House Approves Bill To Empower CCCJ To Grant And Confer Academic Awards
By: June 23, 2021 ,The Full Story
The Council of Community Colleges of Jamaica (Amendment, Validation and Indemnity) Act, 2021 was passed in the House of Representatives on June 22.
The Bill seeks to expressly empower the Council of Community Colleges of Jamaica (CCCJ) to grant and confer academic awards and distinctions and to rescind such awards and distinctions where the Council may have good and sufficient cause so to do, and validate and confirm previous acts of the Council in granting such academic awards and distinctions and to provide for indemnification in respect thereof.

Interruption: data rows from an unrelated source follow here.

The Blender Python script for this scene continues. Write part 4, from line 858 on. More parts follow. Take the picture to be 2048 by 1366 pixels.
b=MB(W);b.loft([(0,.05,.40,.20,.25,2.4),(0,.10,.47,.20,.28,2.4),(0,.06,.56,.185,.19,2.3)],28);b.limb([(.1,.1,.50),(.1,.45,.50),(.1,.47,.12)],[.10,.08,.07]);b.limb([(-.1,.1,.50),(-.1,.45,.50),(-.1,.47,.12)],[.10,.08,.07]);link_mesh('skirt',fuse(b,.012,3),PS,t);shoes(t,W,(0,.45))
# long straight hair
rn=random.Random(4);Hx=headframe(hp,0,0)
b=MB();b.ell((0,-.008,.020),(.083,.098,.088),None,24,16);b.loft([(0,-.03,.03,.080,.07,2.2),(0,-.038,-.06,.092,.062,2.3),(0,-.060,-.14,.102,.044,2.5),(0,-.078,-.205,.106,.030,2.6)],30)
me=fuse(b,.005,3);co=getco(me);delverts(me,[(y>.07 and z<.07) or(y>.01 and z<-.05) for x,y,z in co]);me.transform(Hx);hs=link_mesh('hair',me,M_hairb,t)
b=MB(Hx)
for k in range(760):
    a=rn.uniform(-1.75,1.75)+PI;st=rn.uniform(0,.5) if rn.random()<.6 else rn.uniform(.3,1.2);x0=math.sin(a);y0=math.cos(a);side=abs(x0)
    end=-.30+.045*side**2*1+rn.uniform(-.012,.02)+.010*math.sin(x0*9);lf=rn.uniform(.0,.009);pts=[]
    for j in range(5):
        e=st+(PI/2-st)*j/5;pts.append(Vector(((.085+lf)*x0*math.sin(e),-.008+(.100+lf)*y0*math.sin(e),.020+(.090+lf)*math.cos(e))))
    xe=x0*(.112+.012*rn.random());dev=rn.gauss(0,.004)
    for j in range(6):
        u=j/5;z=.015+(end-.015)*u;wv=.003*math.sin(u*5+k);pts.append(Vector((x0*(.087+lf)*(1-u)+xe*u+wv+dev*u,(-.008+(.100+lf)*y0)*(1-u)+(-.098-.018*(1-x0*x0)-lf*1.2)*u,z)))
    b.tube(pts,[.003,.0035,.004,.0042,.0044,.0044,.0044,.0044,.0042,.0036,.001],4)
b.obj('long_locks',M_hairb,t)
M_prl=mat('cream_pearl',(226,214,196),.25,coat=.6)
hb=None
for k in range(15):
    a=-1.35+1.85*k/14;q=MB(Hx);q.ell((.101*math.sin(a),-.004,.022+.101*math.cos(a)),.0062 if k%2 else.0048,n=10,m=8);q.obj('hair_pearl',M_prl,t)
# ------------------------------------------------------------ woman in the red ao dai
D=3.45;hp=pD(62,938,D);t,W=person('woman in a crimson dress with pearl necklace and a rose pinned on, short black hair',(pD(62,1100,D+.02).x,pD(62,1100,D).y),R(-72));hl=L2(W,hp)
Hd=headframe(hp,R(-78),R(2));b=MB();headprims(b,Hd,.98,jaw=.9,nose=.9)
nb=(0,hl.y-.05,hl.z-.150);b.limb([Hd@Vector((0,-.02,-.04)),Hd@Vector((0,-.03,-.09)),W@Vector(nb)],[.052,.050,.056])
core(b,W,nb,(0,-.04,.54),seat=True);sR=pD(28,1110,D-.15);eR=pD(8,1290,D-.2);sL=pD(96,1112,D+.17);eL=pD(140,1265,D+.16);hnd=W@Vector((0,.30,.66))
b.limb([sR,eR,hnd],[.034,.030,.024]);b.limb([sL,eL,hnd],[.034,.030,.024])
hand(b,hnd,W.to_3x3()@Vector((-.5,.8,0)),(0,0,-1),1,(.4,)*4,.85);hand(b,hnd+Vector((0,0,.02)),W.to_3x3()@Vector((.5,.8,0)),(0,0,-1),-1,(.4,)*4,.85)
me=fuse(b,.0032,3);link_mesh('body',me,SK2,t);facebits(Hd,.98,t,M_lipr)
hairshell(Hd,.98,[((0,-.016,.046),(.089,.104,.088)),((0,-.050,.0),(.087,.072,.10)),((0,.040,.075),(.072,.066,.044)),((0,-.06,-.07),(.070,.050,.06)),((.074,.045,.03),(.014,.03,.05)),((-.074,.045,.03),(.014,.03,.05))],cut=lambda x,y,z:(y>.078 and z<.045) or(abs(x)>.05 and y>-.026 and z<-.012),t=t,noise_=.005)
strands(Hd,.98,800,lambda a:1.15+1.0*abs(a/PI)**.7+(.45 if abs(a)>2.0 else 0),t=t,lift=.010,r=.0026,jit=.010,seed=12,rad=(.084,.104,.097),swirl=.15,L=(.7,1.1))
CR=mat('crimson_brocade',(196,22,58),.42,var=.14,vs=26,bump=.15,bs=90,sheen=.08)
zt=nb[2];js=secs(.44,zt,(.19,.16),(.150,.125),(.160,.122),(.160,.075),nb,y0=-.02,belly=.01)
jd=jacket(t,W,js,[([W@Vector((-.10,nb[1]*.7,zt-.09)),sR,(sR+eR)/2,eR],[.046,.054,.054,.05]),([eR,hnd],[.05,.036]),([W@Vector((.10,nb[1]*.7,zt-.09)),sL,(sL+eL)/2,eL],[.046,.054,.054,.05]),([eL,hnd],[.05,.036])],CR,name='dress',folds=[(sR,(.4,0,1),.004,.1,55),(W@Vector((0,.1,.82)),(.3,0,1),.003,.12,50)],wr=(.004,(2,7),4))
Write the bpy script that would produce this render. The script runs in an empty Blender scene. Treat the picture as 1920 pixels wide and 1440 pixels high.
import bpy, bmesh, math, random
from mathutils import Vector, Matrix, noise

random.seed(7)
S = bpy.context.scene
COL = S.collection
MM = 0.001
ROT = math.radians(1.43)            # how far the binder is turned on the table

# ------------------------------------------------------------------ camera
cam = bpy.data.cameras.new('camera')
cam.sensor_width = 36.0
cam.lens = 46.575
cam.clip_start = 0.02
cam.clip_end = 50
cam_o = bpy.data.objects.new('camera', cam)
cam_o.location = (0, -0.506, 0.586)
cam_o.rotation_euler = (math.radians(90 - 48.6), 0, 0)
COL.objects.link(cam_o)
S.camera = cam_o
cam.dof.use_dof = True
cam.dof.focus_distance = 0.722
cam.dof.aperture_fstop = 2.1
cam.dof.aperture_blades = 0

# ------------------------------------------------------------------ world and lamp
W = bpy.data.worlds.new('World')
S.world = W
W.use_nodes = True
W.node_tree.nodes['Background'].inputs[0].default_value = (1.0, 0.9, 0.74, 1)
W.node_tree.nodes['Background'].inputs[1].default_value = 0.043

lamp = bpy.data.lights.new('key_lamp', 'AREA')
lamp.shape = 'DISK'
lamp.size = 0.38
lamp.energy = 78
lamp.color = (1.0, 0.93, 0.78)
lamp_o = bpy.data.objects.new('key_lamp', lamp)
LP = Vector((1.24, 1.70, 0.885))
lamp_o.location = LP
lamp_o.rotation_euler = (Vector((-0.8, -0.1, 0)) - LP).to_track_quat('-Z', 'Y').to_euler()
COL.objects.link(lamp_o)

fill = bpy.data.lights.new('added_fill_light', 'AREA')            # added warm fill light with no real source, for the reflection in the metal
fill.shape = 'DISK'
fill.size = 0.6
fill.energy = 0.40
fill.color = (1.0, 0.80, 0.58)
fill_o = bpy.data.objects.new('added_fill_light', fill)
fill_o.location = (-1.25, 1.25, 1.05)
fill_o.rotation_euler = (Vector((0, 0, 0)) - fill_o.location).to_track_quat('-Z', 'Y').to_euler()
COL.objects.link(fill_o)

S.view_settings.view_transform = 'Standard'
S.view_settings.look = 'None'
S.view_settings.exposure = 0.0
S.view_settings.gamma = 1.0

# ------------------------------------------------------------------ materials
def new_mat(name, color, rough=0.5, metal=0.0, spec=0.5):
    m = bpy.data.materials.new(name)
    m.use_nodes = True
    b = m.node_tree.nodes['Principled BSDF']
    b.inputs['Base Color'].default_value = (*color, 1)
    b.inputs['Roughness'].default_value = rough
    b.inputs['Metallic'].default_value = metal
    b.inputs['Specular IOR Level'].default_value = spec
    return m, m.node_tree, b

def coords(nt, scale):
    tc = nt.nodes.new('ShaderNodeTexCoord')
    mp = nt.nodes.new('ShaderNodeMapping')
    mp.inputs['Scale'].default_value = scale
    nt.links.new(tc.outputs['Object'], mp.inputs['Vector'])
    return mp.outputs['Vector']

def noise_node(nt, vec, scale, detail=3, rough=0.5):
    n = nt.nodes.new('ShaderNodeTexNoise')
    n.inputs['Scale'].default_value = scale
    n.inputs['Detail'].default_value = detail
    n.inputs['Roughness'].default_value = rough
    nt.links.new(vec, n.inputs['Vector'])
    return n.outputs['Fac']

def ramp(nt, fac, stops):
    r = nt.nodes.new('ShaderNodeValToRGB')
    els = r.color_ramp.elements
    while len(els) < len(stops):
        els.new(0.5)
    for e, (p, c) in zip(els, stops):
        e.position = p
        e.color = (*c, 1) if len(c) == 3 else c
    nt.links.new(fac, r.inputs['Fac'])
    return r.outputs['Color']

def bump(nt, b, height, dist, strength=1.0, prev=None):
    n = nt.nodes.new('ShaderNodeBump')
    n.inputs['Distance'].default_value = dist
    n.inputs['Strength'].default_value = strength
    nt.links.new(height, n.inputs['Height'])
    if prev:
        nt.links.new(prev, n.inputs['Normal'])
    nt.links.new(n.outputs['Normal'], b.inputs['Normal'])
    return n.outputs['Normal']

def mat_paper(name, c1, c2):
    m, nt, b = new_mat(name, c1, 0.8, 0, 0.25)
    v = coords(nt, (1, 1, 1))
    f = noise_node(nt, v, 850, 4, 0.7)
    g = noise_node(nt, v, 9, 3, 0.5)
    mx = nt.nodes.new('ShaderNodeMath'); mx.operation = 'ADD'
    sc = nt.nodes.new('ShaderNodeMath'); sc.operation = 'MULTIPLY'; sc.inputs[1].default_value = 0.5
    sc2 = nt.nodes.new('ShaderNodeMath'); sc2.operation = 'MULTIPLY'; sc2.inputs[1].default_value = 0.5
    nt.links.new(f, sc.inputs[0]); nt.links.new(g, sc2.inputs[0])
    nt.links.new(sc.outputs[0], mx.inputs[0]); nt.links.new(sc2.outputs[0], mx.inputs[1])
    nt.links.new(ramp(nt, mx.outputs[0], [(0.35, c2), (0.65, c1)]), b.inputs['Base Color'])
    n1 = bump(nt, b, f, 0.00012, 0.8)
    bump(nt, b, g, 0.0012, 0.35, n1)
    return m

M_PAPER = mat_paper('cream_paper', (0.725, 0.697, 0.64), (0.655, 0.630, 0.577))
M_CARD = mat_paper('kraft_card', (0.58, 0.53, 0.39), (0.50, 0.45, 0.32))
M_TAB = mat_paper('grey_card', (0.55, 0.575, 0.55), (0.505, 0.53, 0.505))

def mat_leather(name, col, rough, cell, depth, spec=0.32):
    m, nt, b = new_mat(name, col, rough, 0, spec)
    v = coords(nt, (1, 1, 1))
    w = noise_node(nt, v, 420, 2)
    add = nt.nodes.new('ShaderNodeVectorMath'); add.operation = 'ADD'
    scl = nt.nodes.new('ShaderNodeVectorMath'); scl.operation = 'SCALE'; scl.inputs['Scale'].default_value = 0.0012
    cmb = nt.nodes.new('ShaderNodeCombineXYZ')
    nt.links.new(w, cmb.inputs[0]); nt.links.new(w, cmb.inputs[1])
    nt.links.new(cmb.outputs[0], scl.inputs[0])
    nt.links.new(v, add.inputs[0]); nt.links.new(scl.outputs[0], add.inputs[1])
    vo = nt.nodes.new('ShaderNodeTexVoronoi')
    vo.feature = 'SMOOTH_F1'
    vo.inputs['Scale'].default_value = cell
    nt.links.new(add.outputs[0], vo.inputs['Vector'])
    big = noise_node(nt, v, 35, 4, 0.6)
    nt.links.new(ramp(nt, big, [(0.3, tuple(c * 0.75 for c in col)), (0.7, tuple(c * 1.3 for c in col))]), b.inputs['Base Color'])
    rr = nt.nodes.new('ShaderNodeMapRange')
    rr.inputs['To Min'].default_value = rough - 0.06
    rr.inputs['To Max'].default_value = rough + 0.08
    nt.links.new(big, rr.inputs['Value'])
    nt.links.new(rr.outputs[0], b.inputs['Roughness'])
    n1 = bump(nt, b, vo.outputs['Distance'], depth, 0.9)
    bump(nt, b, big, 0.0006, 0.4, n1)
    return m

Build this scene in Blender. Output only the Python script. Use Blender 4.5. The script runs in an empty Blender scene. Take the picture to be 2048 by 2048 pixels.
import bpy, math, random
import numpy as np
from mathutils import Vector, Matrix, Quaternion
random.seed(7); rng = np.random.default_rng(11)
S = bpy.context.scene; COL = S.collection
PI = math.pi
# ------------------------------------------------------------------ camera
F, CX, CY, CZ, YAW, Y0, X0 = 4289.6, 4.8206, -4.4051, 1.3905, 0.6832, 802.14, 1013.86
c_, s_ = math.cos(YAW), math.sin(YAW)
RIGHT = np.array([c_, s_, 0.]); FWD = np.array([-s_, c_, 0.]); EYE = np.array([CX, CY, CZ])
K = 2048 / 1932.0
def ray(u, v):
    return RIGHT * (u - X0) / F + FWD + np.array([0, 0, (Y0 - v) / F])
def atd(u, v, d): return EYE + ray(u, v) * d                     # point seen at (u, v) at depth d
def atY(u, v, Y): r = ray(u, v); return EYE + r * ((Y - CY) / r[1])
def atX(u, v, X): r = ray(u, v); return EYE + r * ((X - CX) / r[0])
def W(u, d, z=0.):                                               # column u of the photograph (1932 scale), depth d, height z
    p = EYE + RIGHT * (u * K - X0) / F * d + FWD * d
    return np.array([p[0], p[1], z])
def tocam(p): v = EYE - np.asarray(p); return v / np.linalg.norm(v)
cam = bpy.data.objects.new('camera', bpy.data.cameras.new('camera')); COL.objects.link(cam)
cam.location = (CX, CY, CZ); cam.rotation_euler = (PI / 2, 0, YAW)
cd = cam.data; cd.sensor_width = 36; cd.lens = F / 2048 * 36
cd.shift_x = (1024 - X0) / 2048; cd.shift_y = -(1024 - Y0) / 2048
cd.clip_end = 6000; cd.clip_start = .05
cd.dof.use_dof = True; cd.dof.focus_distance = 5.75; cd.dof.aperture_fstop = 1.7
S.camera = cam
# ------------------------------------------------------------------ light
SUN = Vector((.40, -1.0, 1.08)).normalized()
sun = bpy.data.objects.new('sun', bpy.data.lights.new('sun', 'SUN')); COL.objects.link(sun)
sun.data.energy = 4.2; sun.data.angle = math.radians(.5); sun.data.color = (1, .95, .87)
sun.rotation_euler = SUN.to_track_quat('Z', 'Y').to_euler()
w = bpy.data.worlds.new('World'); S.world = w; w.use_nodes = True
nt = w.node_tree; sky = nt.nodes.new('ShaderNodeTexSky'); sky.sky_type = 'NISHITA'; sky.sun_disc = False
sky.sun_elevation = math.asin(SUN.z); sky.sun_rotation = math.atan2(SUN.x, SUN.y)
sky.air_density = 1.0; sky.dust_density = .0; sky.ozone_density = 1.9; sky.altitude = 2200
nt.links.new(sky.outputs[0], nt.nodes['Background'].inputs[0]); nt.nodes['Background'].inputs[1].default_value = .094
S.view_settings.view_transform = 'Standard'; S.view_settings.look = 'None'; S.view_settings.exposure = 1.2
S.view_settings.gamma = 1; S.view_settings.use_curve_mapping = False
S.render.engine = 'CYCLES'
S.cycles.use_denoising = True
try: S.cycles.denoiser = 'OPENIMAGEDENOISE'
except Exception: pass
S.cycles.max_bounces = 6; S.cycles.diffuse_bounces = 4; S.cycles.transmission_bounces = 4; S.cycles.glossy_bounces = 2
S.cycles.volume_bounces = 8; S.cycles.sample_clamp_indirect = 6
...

Piloting the legislation, Minister of Education, Youth and Information, Hon. Fayval Williams, said prior to the enactment of the CCCJ Act, when the Council was formed on or after the first day of January 1993, members of the Council, in good faith and in the purported exercise of their jurisdiction, issued awards that were authenticated by the signature of the principal of the respective college, the chairman of the Council and the Permanent Secretary in the Ministry with responsibility for education.
“The Council continued this practice upon incorporation until it became aware that the CCCJ Act did not confer on the Council authority to make awards,” Mrs. Williams said.
She noted that Section 4(d) of the CCCJ Act empowers the Council to determine the conditions for the holding of examinations leading to awards.
“The emphasis is not on the granting of awards itself but on the holding of examinations. Similarly, Section 4(j) of the Act refers to the examination and assessment of students by the Council, not the conferring or granting of awards. Section 4(o) of the Act is limited to acts that further the functions listed in the said Act,” Mrs. Williams explained.
“Consequently, the award of degrees, diplomas, certificates, inter alia, by the Council is outside the powers expressly conferred by the CCCJ Act. At common law, there is a presumption of validity of the award until a court of competent jurisdiction declares the award to be void or if it is withdrawn by the Council on the basis that it is null and void,” she added.
The Education Minister said the proposed amendments do not pose any immediate implications for existing legislation.
“Beyond that, I wish to indicate to the House that the Ministry is in the process of reviewing the governance arrangements of the Higher Education Sector to inform necessary reforms, which, as required, will be advanced to Cabinet in due course,” Mrs. Williams said.
In her remarks Opposition Spokesperson on Education, Dr. Angela Brown Burke, said the passage of the legislation is important.
“So many individuals would have been conferred with degrees, diplomas, and years later, which is where we are now, we are actually ensuring that the Council that carried out those acts are actually empowered to do so as well as indemnifying and validating those that have already been done,” she said.